One of the Tintri SE's asked whether the advice here about tuning NFS was relevant to us:
http://docstore.mik.ua/orelly/networking_2ndEd/nfs/ch18_01.htm (It is not.)
Back in the days where CPU cycles and network bits were considered precious, NFS (the Network File System) was often run over UDP. UDP is a connectionless, best-effort "datagram" service. So occasionally packets get lost along the way, or corrupted and dropped (if you didn't disable checksumming due to aforesaid CPU costs.) But UDP doesn't provide any way to tell that this happened. Thus, the next layer up (SUN-RPC) put a transaction ID in each outgoing call, and verified that the corresponding response had arrived. If you don't see a response within a given time window, you assume that the packet got lost and retry.
This causes problems of two sorts. First, NFS itself must be robust against retransmitted packets, because sometimes it was the response that got lost, or you just didn't wait long enough for the file server to do its thing. This is not so easy for operations like "create a file" or "delete a file" where a second attempt would normally result in an error (respectively "a file with that name already exists" and "there's no such file.") So NFS servers started using what's called a "duplicate request cache" which tracked recently-seen operations and if an incoming request matched, the same response was echoed.
The second problem is figuring out what the appropriate timeout is. You want to keep the average cost of operations low, but not spend a lot of resources retransmitting packets. The latter could be expensive even if you don't have a crappy network--- say the server is slow because it's overloaded. You don't want to bombard it with extra traffic.
Say you're operating at 0.1% packet loss. A read (to disk) normally takes about 10ms when the system is not under load. If you set your timeout to 100ms, then the average read takes about 0.999 * 10ms + 0.000999 * 110ms + 0.000000999 * 210ms + so on, about 10.1ms. But if the timeout is a second, that becomes 11ms, and if the timeout's 10 seconds then we're talking 20ms.
So, at least in theory, this is worth tuning because a 2x difference between a bad setting and a good setting is worthwhile. Except that the whole setup is completely nuts.
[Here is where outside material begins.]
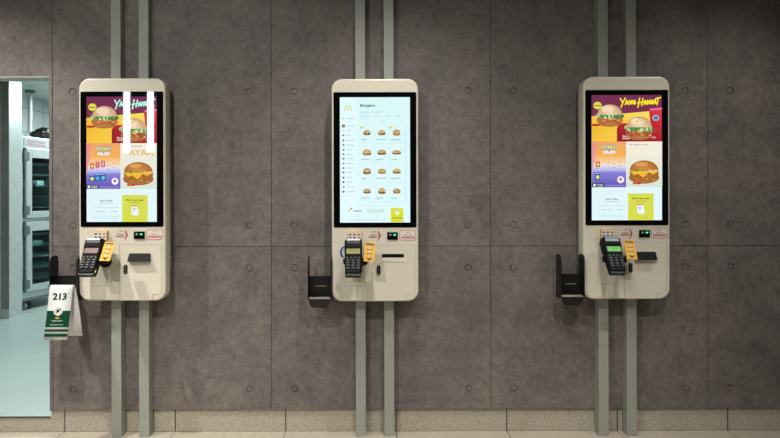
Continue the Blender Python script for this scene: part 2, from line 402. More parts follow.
def promo(P, left):
    P.rect(0, 0, 71, 125.5, '#ddf1f4')
    P.rect(0, 0, 71, 46.7, '#6d2c50', '#8a3040')
    P.poly([(0, 21.2), (31, 18.6), (58, 16.4), (71, 15), (71, 46.7), (0, 46.7)], ['#f0c040', '#ecd24c', '#f0dc60', '#f0dc60', '#e8b030', '#eeb43a'])
    P.poly([(0, 30), (25, 28), (25, 46.7), (0, 46.7)], ['#eab22e', '#eec23a', '#f2c846', '#f0bc3c'])
    P.ell(4, 30, 5, 1.2, '#b0362a')
    P.poly([(27.5, 30), (31, 28.4), (71, 28), (71, 46.7), (25.6, 46.7), (25.6, 33)], ['#a8202a', '#b0242c', '#c43438', '#a31c28', '#8e1824', '#981c28'])
    P.poly([(58, 15), (71, 14), (71, 33), (60, 33)], ['#c82c38', '#d84050', '#c02430', '#a81c28'])
    for k in range(6): P.ell(60+2*k, 14.6-0.2*k, 1.5, 1.0, '#e870a0', n=8)
    P.ell(65, 23, 3.6, 3.0, '#9aa8c0'); P.ell(65, 23, 2.0, 1.5, '#4468a0')
    P.ell(6, 10.5, 4.2, 3.7, '#d9dc48'); P.line([(3.2, 10.6), (8.8, 10.6)], 1.1, '#a05850')
    burger(P, 18.3, 9.4, 27, 22, bun='#c49c74', light='#ecd2b0', patty='#b8683c', seed=3)
    burger(P, 48, 21.6, 27.5, 23, bun='#c89c6c', light='#efd6b0', patty='#a85c34', seed=5)
    P.line([(48, 22.4), (46, 27)], 0.5, '#a87848'); P.line([(48, 22.4), (51, 27)], 0.5, '#a87848')
    P.text('Baru', 34, 41.3, 5.6, 1.7, '#f4e4d8', 0.02); P.line([(31.2, 43.6), (38, 43.6)], 0.9, '#f0dcd0'); P.text('17%', 62.5, 42.7, 4, 1.5, '#f6dfc8', 0.02)
    # brush lettering YANG HANGAT
    yc = '#fff02c' if not left else '#bdf6e6'; oc = '#b87820' if not left else '#6fb8a8'
    S = [[(28.8, 3.6), (31.2, 7.6), (34, 3.2)], [(31.4, 7.4), (29.6, 12.2)],
         [(33.8, 9.6), (35.4, 5.4), (36.6, 9.3)], [(34.6, 8.1), (36.2, 8.0)],
         [(37.8, 9.4), (38, 5.6), (40.2, 9.0), (40.6, 5.3)],
         [(44, 5.6), (42.2, 5.8), (41.8, 8.4), (43.6, 9), (44.2, 7.3), (43.2, 7.3)],
         [(48.4, 3.2), (46.6, 12.4)], [(51.8, 3.6), (50.2, 10.6)], [(46.4, 8.2), (52, 6.8)],
         [(52.6, 9.6), (54, 5.5), (55, 9.2)], [(53.1, 8.1), (54.8, 8)],
         [(56, 9.3), (56.3, 5.5), (58.2, 8.9), (58.6, 5.2)],
         [(61.8, 5.3), (60, 5.6), (59.6, 8.4), (61.3, 8.8), (61.9, 7.1), (61, 7.1)],
         [(62.2, 8.9), (64, 4.8), (64.8, 8.8)], [(63, 7.6), (64.6, 7.4)],
         [(64.4, 3.9), (69.4, 2.6)], [(67, 3.4), (65.9, 9.8)]]
    for st in S: P.line([(u+0.25, v+0.25) for u, v in st], 1.5, oc)
    for st in S: P.line(st, 1.05, yc)
    # lower-left promotional tile
    P.rect(0, 46.7, 34.5, 60, '#e9a066', '#f0ac4c'); P.rect(0, 60, 34.5, 71, '#f0ac4c', '#f0dcc0'); P.rect(0, 71, 34.5, 77, '#dcdcf0', '#9c98dc'); P.rect(0, 77, 34.5, 92.4, '#8880d0', '#5c4cae')
    P.poly([(0, 46.7), (7, 46.7), (0, 80)], ['#e88080', '#eaa068', '#e0a0b0'])
    for du, dv in ((-.3, -.4), (.3, -.4), (-.3, .5), (.3, .5)): P.text('POK\u00c9MON', 17.7+du, 51.8+dv, 15.2, 4.6, '#3f7cc0', 0.02)
    P.text('POK\u00c9MON', 17.7, 51.8, 15.2, 4.4, '#f4e640', 0.03)
    P.rrect(11.4, 55.9, 23.8, 58.7, 1.2, '#e4eef6'); P.text('TRADING CARD', 17.6, 57.3, 10.5, 1.1, '#5068a0'); P.ell(17.6, 55.8, 0.9, 0.9, '#d03838')
    n = 3 if left else 1
    for k in range(n):
        u = 3.8+5.5*k; v = 65-1.0*k
        P.rect(u, v+1.0, u+4.2, v+7.2, '#c83048'); P.ell(u+2.2, v+4.6, 1.4, 1.7, ['#e8d838', '#d88890', '#b8d0d8'][k], n=10); P.line([(u+0.6, v+1.8), (u+3.6, v+1.8)], 0.7, '#f0c0c0')
        v = 77.4-0.4*k; u = 3.3+5.7*k
        P.rect(u, v, u+5, v+7.6, '#2b4fa8'); P.ell(u+2.5, v+4.8, 1.7, 2.0, ['#e8e838', '#48b8d8', '#60d0c8'][k], n=10); P.line([(u+0.6, v+1), (u+4.2, v+1)], 0.8, '#b0c8f0')
    for u, v in ((16.5, 67.6), (22, 69), (27.5, 67), (11, 72.4), (16.5, 71), (22, 72.6), (28.5, 71), (5.8, 73.4)): P.line([(u-1.4, v), (u+1.4, v)], 0.6, '#a89cc0')
    P.ell(29, 84.9, 3.5, 3.5, '#eceaf4'); P.ell(29, 84.5, 1.4, 1.4, '#d83838')
    P.rect(0.1, 88.3, 12, 92.3, '#0e3442'); P.ell(2.6, 90.3, 1.4, 1.4, '#e8f4f4', n=10); P.text('WORLD', 8, 89.6, 6.4, 1.0, '#e8f4f4', 0.03); P.text('CHAMP', 8, 91.2, 6.4, 1.0, '#e8f4f4', 0.03)
    P.line([(14, 90.6), (33, 90.6)], 0.8, '#a898d0')
    # lower-right burger tile
    P.rect(34.7, 46.7, 71, 92.4, '#efe9d6', '#d5ded2')
    P.text('GET DOUBLE UP YOUR', 47, 49.9, 19, 1.1, '#4c6058', 0.02)
    if left: P.text('AYAM', 55.5, 56.2, 25, 6.2, '#e6b878', 0.03)
    else:
        P.ell(43, 58, 6, 4, '#f2e6cc', '#ebe7d4'); P.ell(62, 58, 7, 4, '#f3eedd', '#ebe7d4')
    P.ell(52.6, 82.8, 15.4, 6.2, '#c08440', '#9a6430')
    P.rrect(38.2, 73.5, 67.4, 86, 3.6, '#a2662e')
    rr = random.Random(11)
    for k in range(30): P.ell(rr.uniform(40, 66), rr.uniform(77, 85.5), 1.6, 0.7, rr.choice(['#c08038', '#8a5424', '#d09848', '#b07030']), n=7)
    P.poly([(39, 74.5), (66.8, 74), (66.5, 77), (62, 79.4), (57, 77.6), (52, 83), (46.5, 79), (42.5, 80.5), (39.6, 77.5)], '#edb832')
    for k in range(9): P.ell(41+k*1.9, 75.4+0.3*math.sin(k), 1.5, 0.9, ['#3f7048', '#7ca860', '#2f5a3c'][k % 3], n=8)
    for k in range(4): P.ell(57+k*2.4, 76, 1.8, 1.0, ['#e8a060', '#f0c890'][k % 2], n=8)
    P.ell(52.6, 75.2, 14.4, 9.6, '#d09048', '#a8662c', 180, 360); P.ell(50, 69.5, 7, 2.4, '#dca460', '#cf9048')
    for k in range(3): P.ell(43+k*2.4, 88.6, 1.9, 1.1, ['#c83828', '#e05a48', '#b83020'][k])
    # service footer
    P.text('Start Order', 20, 104.2, 12.6, 1.7, '#2a5a68', 0.02); P.line([(13.5, 106.8), (26.5, 106.8)], 0.5, '#9cc0c8')
    for v, c in ((96.6, '#cfe6ec'), (111, '#b4d4dc'), (120.4, '#b0dce4'), (122, '#b0dce4')): P.line([(7.5, v), (32.5, v)], 0.45, c)
    P.line([(7.5, 96.6), (7.5, 122)], 0.25, '#c8e2e8')
    for u in (10, 13, 17, 26, 29): P.line([(u-1, 115), (u+1.6, 115)], 0.5, '#8cb4bc')
    P.rect(36.3, 98.6, 62.2, 125.5, '#d2d84c')
    P.text('McD App deals', 49.2, 103.8, 17.6, 2.0, '#3c4a20', 0.025); P.line([(43.5, 106.4), (55, 106.4)], 0.6, '#98a040')
    P.poly([(45.6, 110), (51.5, 110), (53.4, 118.5), (50, 119.6), (45.8, 118)], '#e6eef0'); P.line([(46, 109.6), (51, 109.6)], 0.9, '#d84a3c')
    P.line([(47.4, 112.6), (49.6, 112.2)], 0.6, '#50808c'); P.line([(47.4, 114), (49, 113.8)], 0.6, '#6088c0')
    P.line([(50, 123), (57, 123)], 0.4, '#a8ae40')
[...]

In order to make a reasonable decision, the system administrator needs statistics on how long various NFS calls tend to make, and the client captures this information. But once you've done that, why does the system administrator need to get involved? Why shouldn't the NFS client automatically adapt to the observed latency, and dynamically calculate a timeout value in keeping with a higher-level policy? (For a concrete example, the timeout could be set to the 99th percentile of observed response times, for an expected 1% over-retransmit rate.) Why on earth is it better to provide a tuning guide rather than develop a protocol implementation which doesn't need tuning? This fix wouldn't require any agreement from the server, you could just do it right on your own!
Fortunately, in the modern world NFS mainly runs over TCP, which has mechanisms which can usually tell more quickly that a request or response has gone missing. (Not always, and some of its specified timeouts suffer the same problem of being hard-coded rather than adaptive.) This doesn't remove the first problem (you still need the duplicate request cache) but makes an entire class of tuning pretty much obsolete.
Nothing upsets me more in systems research and development, than a parameter that the user must set in order for the system to work correctly. If the correct value can be obtained observationally or experimentally, the system should do so. If the parameter must be set based on intuition, "workload type", expensive consultants, or the researcher's best guess then the real problem hasn't been solved yet.